Акцию организовал специально созданный для этой цели комитет, в который вошли студенты-иностранцы и несколько наших. Первым делом удостоверились, что чудовищное качество еды никоим образом не связано с ценами. Низкие цены поддерживались за счет субсидии, которой было бы вполне достаточно для приготовления нормальной пищи. Столовая в новом здании университета на Ленинских горах получала точно такую же субсидию, а качество еды при тех же ценах было несравненно выше. Студенты отпечатали листовки с объявлением о бойкоте и выстроились в пикет перед входом в столовую. В этот день столовая пустовала, пока не пришли студенты-китайцы. Они протиснулись через шеренгу пикетчиков, держась вместе, дружным коллективом. Как они объясняли, пикетирование — это хороший метод борьбы с эксплуататорами-капиталистами, но именно поэтому в социалистическом государстве такой метод неприемлем.

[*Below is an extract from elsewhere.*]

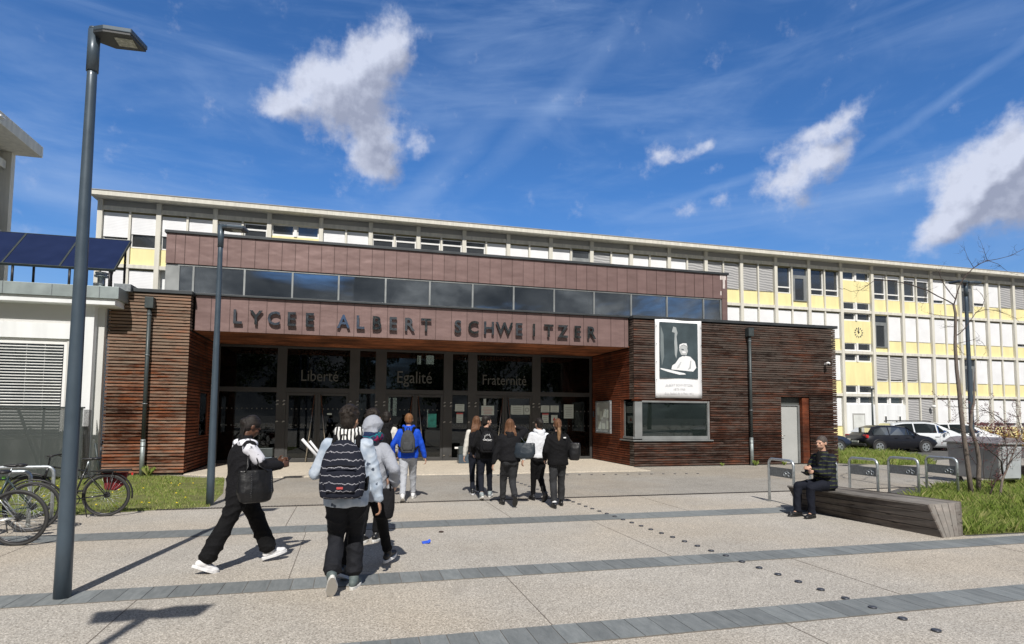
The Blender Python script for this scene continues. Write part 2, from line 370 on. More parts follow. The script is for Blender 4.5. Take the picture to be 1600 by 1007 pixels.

Как только о пикете стало известно, к месту событий прибыли представители университетской администрации и ответственные товарищи из горкомов комсомола и партии. Демонстрантов разогнали, организаторов подвергли проработкам. (Советских студентов отчислили из университета, но потом многих восстановили.) Тем не менее в столовой провели ревизию и обнаружили множество нарушений. Столовую закрыли, сделали ремонт, а когда она вновь открылась, там полностью поменялся штат, и меню значительно улучшилось.

Случись подобная акция протеста тремя годами раньше, и все оказались бы в тюрьме: пикетчики — за создание антисоветской организации, а остальные — за то, что не донесли об этом куда надо.

* * *

В наших компаниях каждый был экспертом в своем деле.

Наташа Садомская — специалист по этнографии. В университете она изучала Кубу, а в аспирантуре Института этнографии — Испанию. Ей всегда было что рассказать из прочитанного в англо- и испаноязычных научных журналах. К тому же она общалась с живущими в Москве испанцами, которых детьми в конце Гражданской войны вывезли из Испании в СССР.

В моем ведении находились истинная эволюция ленинизма, сжатый обзор партийных съездов, Герцен и народовольцы.